• _PROBLEM TO SOLVE_
Please reproduce every record, keeping each one exactly as written.

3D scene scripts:
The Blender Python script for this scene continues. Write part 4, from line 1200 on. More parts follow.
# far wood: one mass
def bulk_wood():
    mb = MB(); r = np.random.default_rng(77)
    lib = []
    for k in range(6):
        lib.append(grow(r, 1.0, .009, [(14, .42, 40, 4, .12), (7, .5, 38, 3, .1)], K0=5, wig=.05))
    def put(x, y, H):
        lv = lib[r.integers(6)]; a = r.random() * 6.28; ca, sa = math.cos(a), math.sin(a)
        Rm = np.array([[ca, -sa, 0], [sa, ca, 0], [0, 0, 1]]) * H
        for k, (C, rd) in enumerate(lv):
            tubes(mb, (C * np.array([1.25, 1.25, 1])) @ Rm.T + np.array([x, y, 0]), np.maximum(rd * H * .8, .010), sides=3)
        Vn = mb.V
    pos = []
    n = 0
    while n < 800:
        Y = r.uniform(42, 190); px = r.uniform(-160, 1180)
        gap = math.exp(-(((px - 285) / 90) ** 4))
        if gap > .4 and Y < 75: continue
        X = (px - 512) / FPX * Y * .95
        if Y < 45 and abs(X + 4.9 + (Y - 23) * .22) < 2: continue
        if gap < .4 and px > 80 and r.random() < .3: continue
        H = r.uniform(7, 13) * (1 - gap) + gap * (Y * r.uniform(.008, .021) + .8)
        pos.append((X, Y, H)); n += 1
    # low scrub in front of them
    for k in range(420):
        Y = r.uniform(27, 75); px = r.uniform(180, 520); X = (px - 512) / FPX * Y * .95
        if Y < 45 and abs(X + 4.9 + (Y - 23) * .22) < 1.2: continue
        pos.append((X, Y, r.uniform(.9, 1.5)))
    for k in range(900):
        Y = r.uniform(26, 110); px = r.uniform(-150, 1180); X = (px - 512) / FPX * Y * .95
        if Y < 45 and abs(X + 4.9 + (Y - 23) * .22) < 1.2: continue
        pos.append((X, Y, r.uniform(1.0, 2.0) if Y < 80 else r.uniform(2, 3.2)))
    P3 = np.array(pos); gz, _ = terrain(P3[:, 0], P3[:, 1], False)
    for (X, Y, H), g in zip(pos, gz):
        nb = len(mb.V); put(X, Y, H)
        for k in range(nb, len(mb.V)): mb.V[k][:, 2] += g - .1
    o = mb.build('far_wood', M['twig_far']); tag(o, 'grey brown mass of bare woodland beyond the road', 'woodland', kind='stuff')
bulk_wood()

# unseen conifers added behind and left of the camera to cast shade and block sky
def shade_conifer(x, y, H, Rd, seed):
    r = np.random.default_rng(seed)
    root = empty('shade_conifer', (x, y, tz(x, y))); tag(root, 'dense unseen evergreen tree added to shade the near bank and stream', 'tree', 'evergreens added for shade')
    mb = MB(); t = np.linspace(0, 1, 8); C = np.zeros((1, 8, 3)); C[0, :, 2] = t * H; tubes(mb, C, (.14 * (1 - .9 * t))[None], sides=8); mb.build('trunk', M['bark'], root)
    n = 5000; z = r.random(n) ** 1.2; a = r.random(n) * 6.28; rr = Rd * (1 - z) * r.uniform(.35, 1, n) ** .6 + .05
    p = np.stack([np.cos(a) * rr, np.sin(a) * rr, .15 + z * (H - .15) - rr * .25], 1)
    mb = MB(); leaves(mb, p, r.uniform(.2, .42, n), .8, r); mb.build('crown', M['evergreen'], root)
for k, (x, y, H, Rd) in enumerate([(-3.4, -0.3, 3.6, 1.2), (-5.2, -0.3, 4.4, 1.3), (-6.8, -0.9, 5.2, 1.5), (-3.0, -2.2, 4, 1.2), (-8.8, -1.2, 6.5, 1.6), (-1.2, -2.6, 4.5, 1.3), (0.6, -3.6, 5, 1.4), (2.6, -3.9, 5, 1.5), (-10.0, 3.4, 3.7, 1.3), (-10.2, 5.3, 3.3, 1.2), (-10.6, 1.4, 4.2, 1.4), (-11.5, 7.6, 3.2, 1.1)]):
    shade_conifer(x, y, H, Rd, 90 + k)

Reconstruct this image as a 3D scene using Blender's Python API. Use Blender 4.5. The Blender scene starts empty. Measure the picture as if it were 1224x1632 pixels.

• _REPLY_
The Blender Python script for this scene continues. Write part 4, from line 1200 on. More parts follow.
# far wood: one mass
def bulk_wood():
    mb = MB(); r = np.random.default_rng(77)
    lib = []
    for k in range(6):
        lib.append(grow(r, 1.0, .009, [(14, .42, 40, 4, .12), (7, .5, 38, 3, .1)], K0=5, wig=.05))
    def put(x, y, H):
        lv = lib[r.integers(6)]; a = r.random() * 6.28; ca, sa = math.cos(a), math.sin(a)
        Rm = np.array([[ca, -sa, 0], [sa, ca, 0], [0, 0, 1]]) * H
        for k, (C, rd) in enumerate(lv):
            tubes(mb, (C * np.array([1.25, 1.25, 1])) @ Rm.T + np.array([x, y, 0]), np.maximum(rd * H * .8, .010), sides=3)
        Vn = mb.V
    pos = []
    n = 0
    while n < 800:
        Y = r.uniform(42, 190); px = r.uniform(-160, 1180)
        gap = math.exp(-(((px - 285) / 90) ** 4))
        if gap > .4 and Y < 75: continue
        X = (px - 512) / FPX * Y * .95
        if Y < 45 and abs(X + 4.9 + (Y - 23) * .22) < 2: continue
        if gap < .4 and px > 80 and r.random() < .3: continue
        H = r.uniform(7, 13) * (1 - gap) + gap * (Y * r.uniform(.008, .021) + .8)
        pos.append((X, Y, H)); n += 1
    # low scrub in front of them
    for k in range(420):
        Y = r.uniform(27, 75); px = r.uniform(180, 520); X = (px - 512) / FPX * Y * .95
        if Y < 45 and abs(X + 4.9 + (Y - 23) * .22) < 1.2: continue
        pos.append((X, Y, r.uniform(.9, 1.5)))
    for k in range(900):
        Y = r.uniform(26, 110); px = r.uniform(-150, 1180); X = (px - 512) / FPX * Y * .95
        if Y < 45 and abs(X + 4.9 + (Y - 23) * .22) < 1.2: continue
        pos.append((X, Y, r.uniform(1.0, 2.0) if Y < 80 else r.uniform(2, 3.2)))
    P3 = np.array(pos); gz, _ = terrain(P3[:, 0], P3[:, 1], False)
    for (X, Y, H), g in zip(pos, gz):
        nb = len(mb.V); put(X, Y, H)
        for k in range(nb, len(mb.V)): mb.V[k][:, 2] += g - .1
    o = mb.build('far_wood', M['twig_far']); tag(o, 'grey brown mass of bare woodland beyond the road', 'woodland', kind='stuff')
bulk_wood()

# unseen conifers added behind and left of the camera to cast shade and block sky
def shade_conifer(x, y, H, Rd, seed):
    r = np.random.default_rng(seed)
    root = empty('shade_conifer', (x, y, tz(x, y))); tag(root, 'dense unseen evergreen tree added to shade the near bank and stream', 'tree', 'evergreens added for shade')
    mb = MB(); t = np.linspace(0, 1, 8); C = np.zeros((1, 8, 3)); C[0, :, 2] = t * H; tubes(mb, C, (.14 * (1 - .9 * t))[None], sides=8); mb.build('trunk', M['bark'], root)
    n = 5000; z = r.random(n) ** 1.2; a = r.random(n) * 6.28; rr = Rd * (1 - z) * r.uniform(.35, 1, n) ** .6 + .05
    p = np.stack([np.cos(a) * rr, np.sin(a) * rr, .15 + z * (H - .15) - rr * .25], 1)
    mb = MB(); leaves(mb, p, r.uniform(.2, .42, n), .8, r); mb.build('crown', M['evergreen'], root)
for k, (x, y, H, Rd) in enumerate([(-3.4, -0.3, 3.6, 1.2), (-5.2, -0.3, 4.4, 1.3), (-6.8, -0.9, 5.2, 1.5), (-3.0, -2.2, 4, 1.2), (-8.8, -1.2, 6.5, 1.6), (-1.2, -2.6, 4.5, 1.3), (0.6, -3.6, 5, 1.4), (2.6, -3.9, 5, 1.5), (-10.0, 3.4, 3.7, 1.3), (-10.2, 5.3, 3.3, 1.2), (-10.6, 1.4, 4.2, 1.4), (-11.5, 7.6, 3.2, 1.1)]):
    shade_conifer(x, y, H, Rd, 90 + k)

Reconstruct this image as a 3D scene using Blender's Python API. Use Blender 4.5. The Blender scene starts empty. Measure the picture as if it were 1224x1632 pixels.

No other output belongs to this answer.